A Comparative Study of Geometric Phase Change- and Sideband Peak Count-Based Techniques for Monitoring Damage Growth and Material Nonlinearity.

This work presents numerical modeling-based investigations for detecting and monitoring damage growth and material nonlinearity in plate structures using topological acoustic (TA) and sideband peak count (SPC)-based sensing techniques. The nonlinear ultrasonic SPC-based technique (SPC-index or SPC-I) has shown its effectiveness in monitoring damage growth affecting various engineering materials. However, the new acoustic parameter, "geometric phase change (GPC)" and GPC-index (or GPC-I), derived from the TA sensing technique adopted for monitoring damage growth or material nonlinearity has not been reported yet.
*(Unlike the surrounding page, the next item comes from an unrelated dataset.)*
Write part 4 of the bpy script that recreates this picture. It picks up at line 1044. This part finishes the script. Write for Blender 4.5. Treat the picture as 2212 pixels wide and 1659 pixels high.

The damage growth modeling is carried out by the peri-ultrasound technique to simulate nonlinear interactions between elastic waves and damages (cracks). For damage growth with a purely linear response and for the nonlinearity arising from only the nonlinear stress-strain relationship of the material, the numerical analysis is conducted by the finite element method (FEM) in the Abaqus/CAE 2021 software. In both numerical modeling scenarios, the SPC- and GPC-based techniques are adopted to capture and compare those responses. The computed results show that, from a purely linear scattering response in FEM modeling, the GPC-I can effectively detect the existence of damage but cannot monitor damage growth since the linear scattering differences are small when crack thickness increases. The SPC-I does not show any change when a nonlinear response is not generated. However, the nonlinear response from the damage growth can be efficiently modeled by the nonlocal peri-ultrasound technique. Both the GPC-I and SPC-I techniques can clearly show the damage evolution process if the frequencies are properly chosen. This investigation also shows that the GPC-I indicator has the capability to distinguish nonlinear materials from linear materials while the SPC-I is found to be more effective in distinguishing between different types of nonlinear materials. This work can reveal the mechanism of GPC-I for capturing linear and nonlinear responses, and thus can provide guidance in structural health monitoring (SHM).